One of the starkest figures in the report is this: 45% of working-age adults, about 18 million people, are not paying into a pension at all. Nearly half of that group are in work. So this is not simply a story about unemployment. It is also a story about jobs that do not pull people into pension saving, working patterns that break contributions, and incomes that leave little room to plan ahead. The Commission says women, lower earners and the self-employed are especially exposed. That fits a pattern many readers will recognise. If your pay is low, your hours vary, or you take time out for caring, pension saving is often the first thing pushed aside. Groups speaking after the report, including Which? and the TUC, also pointed to carers, many ethnic minority workers, disabled workers and people in insecure work as people who face extra barriers.
The self-employed stand out for worrying reasons. The report says only 4% of wholly self-employed workers are saving for retirement, and the rate is even lower among younger self-employed people. If you work for yourself, there is no employer quietly adding money to your pension each month. Saving becomes one more task you have to set up, fund and keep going while managing every other pressure of working life. The report also questions who benefits most from the present rules. Where employers contribute only the statutory minimum, the gains are said to lean towards higher earners. In other words, the system can look equal on paper while still producing unequal results. That is worth pausing on. A pension policy is not only about how many people are included, but whether the people most in need are getting enough.
There is another clue in what happens when people reach their pension pots. The Commission says around three in ten private pension pots are accessed at the earliest possible point, and half of all pots are taken out in full. Nearly half of those full withdrawals are spent on big one-off costs such as a car, a holiday or home improvements. It is easy to read that and slip into blame, but the harder truth is that people do not make pension decisions in a vacuum. If someone has a small pot and urgent costs, taking the money now may feel sensible even if it weakens their later income. The problem, then, is not simply personal choice. It is that many people reach retirement with pots too small to offer real flexibility.
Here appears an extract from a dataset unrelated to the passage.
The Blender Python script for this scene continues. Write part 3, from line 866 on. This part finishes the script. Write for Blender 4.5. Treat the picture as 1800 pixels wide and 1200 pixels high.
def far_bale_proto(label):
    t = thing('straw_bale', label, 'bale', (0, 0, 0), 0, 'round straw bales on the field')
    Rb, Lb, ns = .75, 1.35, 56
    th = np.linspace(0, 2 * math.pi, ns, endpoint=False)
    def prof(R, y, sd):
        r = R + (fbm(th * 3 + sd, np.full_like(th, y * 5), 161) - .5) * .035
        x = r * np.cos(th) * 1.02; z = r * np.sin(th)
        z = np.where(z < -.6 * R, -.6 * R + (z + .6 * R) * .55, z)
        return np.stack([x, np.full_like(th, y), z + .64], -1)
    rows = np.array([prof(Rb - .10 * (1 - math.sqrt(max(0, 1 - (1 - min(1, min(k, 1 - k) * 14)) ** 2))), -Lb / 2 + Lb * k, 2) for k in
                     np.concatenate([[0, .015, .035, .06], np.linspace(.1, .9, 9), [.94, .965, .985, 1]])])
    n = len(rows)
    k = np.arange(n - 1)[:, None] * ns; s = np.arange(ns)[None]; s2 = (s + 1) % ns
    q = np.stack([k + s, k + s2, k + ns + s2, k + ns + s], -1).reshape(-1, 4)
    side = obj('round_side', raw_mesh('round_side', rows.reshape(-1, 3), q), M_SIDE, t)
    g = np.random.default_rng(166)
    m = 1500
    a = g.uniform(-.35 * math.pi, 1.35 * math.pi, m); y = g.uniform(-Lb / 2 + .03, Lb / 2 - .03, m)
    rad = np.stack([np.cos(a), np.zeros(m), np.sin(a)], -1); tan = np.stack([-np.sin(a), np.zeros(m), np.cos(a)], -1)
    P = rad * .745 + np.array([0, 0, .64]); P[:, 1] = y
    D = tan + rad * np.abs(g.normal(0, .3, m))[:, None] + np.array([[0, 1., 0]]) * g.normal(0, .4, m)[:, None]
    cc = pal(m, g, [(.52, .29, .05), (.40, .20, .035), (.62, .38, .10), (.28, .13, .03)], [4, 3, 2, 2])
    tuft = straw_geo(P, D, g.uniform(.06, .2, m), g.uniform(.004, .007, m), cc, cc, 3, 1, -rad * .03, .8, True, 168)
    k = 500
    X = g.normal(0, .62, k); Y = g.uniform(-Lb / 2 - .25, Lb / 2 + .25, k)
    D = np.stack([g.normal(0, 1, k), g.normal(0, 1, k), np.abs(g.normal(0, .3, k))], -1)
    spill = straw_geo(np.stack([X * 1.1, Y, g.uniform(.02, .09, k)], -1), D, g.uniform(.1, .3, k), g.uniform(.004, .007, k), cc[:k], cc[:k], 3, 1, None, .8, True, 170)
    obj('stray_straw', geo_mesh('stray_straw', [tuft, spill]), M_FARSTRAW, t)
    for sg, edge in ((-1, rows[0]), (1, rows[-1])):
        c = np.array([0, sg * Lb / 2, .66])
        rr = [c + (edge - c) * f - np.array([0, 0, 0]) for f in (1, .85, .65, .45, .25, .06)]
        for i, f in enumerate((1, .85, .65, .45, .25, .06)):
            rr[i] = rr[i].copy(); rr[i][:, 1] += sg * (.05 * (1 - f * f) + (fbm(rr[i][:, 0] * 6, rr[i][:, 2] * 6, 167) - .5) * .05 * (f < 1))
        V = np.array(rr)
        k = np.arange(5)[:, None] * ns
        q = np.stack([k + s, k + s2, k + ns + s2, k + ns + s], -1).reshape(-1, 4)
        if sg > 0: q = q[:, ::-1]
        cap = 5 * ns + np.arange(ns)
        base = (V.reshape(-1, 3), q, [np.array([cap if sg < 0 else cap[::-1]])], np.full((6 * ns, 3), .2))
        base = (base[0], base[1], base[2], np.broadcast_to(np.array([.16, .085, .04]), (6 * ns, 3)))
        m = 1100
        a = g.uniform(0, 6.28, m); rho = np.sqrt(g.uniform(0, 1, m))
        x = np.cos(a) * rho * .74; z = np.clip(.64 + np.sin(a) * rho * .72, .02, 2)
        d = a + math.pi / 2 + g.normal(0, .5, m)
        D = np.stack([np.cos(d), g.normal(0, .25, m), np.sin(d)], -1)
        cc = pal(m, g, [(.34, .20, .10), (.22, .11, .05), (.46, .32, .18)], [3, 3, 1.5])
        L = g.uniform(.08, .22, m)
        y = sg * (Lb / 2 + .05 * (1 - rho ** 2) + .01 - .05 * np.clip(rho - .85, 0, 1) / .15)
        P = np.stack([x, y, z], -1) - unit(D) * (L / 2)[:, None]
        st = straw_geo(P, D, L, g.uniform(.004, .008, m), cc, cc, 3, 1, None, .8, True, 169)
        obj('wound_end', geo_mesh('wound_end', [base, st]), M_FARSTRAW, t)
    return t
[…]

Pensions Commissioner Baroness Jeannie Drake says the country needs a renewed national settlement on pensions, and over the next year the Commission will gather views before publishing its final recommendations in early 2027. A public call for views has opened alongside the report. Torsten Bell, the pensions minister, says Britain has got back into the habit of pension saving, but warned that tomorrow's pensioners are still on track to be poorer than today's and that, without action, more people could end up relying on state support in retirement. The government has ruled out changes to automatic enrolment contribution levels in this Parliament, so any big shift is likely to be gradual. Around the report there is broad support for action, but not complete agreement on what should happen first. Age UK says the State Pension and private pensions need to work better together. The TUC wants higher employer contributions and a fairer deal for workers who miss out. The ABI, Pensions UK, the CBI and The Pensions Regulator all back further reform, while stressing that any new settlement has to be workable over time.
There is also a newer government claim sitting beside this debate. Ministers say the Pension Schemes Act, passed this month, will help 22 million workers and could leave some people up to £29,000 better off by retirement through lower costs, better returns and the automatic consolidation of small pension pots. That is the government's case for reform already under way, and it now sits alongside the Commission's slower, wider review of the whole system. **What to take away from this:** if you are employed, it is worth checking whether you are in a workplace pension and whether your current saving rate fits the kind of later life you want. If you are self-employed, working part-time, or moving between jobs, the report is a warning that the system may not naturally do the work for you. Pensions can feel distant, technical and easy to postpone, but this report turns them into a present-day question: who gets to retire with security, and who is being asked to carry the risk alone?